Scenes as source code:
— START —
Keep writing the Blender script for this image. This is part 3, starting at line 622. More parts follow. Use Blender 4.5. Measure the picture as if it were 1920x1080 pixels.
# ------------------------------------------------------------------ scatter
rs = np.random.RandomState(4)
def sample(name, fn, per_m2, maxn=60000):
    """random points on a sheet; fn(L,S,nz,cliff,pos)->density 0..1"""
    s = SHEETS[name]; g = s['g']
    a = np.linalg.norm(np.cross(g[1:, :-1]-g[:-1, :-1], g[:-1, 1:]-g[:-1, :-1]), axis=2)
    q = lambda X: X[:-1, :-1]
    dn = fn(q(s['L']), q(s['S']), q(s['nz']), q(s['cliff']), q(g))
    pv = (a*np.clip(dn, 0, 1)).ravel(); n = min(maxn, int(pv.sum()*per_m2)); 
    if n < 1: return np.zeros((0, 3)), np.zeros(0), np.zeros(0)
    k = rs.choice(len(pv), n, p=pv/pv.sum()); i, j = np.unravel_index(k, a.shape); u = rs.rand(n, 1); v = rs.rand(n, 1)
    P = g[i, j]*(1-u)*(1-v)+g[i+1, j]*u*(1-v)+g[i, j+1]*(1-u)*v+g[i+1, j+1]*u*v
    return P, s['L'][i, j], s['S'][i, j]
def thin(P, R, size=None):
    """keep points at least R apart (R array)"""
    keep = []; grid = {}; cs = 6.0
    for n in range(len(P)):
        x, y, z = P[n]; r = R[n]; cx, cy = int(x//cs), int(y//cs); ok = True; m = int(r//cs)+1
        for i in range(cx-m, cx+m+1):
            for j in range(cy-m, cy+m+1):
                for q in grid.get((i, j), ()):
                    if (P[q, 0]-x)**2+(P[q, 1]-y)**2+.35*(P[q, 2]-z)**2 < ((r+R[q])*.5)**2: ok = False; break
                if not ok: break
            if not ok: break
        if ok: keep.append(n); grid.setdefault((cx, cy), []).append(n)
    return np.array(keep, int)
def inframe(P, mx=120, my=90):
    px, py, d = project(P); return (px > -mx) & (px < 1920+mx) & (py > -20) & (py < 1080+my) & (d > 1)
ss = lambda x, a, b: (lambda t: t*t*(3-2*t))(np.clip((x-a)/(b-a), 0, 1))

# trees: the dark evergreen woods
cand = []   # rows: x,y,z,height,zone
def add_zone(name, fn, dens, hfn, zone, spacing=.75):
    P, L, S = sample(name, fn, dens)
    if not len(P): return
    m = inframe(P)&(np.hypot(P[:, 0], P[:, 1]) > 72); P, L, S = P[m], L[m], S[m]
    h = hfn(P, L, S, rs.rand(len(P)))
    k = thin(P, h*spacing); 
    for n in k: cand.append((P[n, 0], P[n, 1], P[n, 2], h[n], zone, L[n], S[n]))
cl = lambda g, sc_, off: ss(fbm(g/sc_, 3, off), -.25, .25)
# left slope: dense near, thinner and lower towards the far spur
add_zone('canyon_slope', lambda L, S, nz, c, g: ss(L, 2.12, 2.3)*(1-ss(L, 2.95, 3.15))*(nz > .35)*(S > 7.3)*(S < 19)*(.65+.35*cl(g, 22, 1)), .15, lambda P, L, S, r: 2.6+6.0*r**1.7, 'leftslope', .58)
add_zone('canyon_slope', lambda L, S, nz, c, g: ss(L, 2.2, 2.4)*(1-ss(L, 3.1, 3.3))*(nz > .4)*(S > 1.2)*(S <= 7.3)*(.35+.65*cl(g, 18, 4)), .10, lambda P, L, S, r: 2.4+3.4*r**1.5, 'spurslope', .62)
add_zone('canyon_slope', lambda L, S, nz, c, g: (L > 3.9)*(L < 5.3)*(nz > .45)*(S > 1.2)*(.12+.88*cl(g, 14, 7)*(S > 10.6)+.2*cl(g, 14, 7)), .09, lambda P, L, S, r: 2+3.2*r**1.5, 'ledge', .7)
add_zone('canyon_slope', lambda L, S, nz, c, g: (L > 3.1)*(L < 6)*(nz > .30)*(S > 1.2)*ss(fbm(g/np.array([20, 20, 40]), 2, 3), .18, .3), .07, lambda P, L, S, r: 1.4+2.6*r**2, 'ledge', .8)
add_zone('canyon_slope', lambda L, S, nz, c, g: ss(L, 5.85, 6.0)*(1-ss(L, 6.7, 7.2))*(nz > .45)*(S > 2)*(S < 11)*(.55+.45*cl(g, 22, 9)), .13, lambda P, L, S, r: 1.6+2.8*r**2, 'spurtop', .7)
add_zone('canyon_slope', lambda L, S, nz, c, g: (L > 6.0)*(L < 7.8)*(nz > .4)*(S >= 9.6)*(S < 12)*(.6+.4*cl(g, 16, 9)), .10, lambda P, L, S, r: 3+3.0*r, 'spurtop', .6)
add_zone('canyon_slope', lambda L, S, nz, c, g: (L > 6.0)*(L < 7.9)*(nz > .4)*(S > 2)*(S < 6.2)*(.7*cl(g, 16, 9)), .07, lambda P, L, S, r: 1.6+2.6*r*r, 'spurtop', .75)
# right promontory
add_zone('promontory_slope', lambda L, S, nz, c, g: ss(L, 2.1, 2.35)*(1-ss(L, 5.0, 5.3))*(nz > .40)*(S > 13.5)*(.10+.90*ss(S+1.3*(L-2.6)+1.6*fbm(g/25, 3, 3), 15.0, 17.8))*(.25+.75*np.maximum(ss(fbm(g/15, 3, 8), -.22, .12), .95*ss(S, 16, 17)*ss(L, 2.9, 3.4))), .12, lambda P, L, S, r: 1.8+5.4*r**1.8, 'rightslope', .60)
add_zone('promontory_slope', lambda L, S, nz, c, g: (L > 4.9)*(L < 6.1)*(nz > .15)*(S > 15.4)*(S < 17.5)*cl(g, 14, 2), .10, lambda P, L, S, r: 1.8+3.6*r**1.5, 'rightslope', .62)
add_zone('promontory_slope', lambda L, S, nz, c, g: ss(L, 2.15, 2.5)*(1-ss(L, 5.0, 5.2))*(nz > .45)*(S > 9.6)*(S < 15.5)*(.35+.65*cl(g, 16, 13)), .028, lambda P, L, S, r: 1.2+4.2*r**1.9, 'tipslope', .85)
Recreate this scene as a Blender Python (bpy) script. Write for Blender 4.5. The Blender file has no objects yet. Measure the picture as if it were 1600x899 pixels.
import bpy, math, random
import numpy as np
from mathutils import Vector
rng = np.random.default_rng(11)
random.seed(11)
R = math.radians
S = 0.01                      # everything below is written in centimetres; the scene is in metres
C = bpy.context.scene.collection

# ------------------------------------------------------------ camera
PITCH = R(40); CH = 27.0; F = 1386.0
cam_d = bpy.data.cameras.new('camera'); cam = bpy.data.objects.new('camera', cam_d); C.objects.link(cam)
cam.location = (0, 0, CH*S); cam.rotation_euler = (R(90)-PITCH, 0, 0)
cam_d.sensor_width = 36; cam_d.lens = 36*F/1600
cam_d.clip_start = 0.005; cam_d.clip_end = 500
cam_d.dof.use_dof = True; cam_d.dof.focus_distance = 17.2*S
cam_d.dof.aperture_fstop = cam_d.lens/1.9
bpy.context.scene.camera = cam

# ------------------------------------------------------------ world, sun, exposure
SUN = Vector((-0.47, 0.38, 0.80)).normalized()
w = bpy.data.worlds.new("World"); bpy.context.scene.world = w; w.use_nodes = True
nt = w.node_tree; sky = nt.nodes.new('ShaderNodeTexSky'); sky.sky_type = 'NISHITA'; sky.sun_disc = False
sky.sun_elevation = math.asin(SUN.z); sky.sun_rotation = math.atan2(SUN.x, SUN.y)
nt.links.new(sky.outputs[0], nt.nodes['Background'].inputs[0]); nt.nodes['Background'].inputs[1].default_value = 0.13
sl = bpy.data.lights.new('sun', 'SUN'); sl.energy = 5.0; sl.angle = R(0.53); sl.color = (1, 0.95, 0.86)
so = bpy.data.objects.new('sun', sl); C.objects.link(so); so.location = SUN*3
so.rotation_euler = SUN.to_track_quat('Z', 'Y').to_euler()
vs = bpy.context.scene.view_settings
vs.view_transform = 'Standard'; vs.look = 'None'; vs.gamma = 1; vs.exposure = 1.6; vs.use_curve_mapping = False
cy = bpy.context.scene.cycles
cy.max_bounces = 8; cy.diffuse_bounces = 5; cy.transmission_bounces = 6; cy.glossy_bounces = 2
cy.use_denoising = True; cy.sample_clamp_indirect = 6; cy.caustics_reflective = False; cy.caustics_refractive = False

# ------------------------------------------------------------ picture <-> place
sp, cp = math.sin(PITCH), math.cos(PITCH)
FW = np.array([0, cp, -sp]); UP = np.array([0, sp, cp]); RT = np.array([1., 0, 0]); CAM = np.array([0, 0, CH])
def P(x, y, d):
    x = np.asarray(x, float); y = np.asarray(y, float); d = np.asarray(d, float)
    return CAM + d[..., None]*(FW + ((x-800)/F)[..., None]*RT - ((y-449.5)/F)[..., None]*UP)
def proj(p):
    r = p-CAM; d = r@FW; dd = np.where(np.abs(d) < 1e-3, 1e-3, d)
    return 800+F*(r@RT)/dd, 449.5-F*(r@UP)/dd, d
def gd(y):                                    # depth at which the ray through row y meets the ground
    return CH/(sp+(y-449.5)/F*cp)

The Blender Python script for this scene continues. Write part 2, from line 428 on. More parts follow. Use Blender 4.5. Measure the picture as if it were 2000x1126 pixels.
— END —
*TASK TO COMPLETE*
Copy out exactly the lines from the one containing "Recreate this scene" to the one containing "bpy.context.scene.camera = cam", both ends inclusive.

*PROBLEM SOLUTION*
Recreate this scene as a Blender Python (bpy) script. Write for Blender 4.5. The Blender file has no objects yet. Measure the picture as if it were 1600x899 pixels.
import bpy, math, random
import numpy as np
from mathutils import Vector
rng = np.random.default_rng(11)
random.seed(11)
R = math.radians
S = 0.01                      # everything below is written in centimetres; the scene is in metres
C = bpy.context.scene.collection

# ------------------------------------------------------------ camera
PITCH = R(40); CH = 27.0; F = 1386.0
cam_d = bpy.data.cameras.new('camera'); cam = bpy.data.objects.new('camera', cam_d); C.objects.link(cam)
cam.location = (0, 0, CH*S); cam.rotation_euler = (R(90)-PITCH, 0, 0)
cam_d.sensor_width = 36; cam_d.lens = 36*F/1600
cam_d.clip_start = 0.005; cam_d.clip_end = 500
cam_d.dof.use_dof = True; cam_d.dof.focus_distance = 17.2*S
cam_d.dof.aperture_fstop = cam_d.lens/1.9
bpy.context.scene.camera = cam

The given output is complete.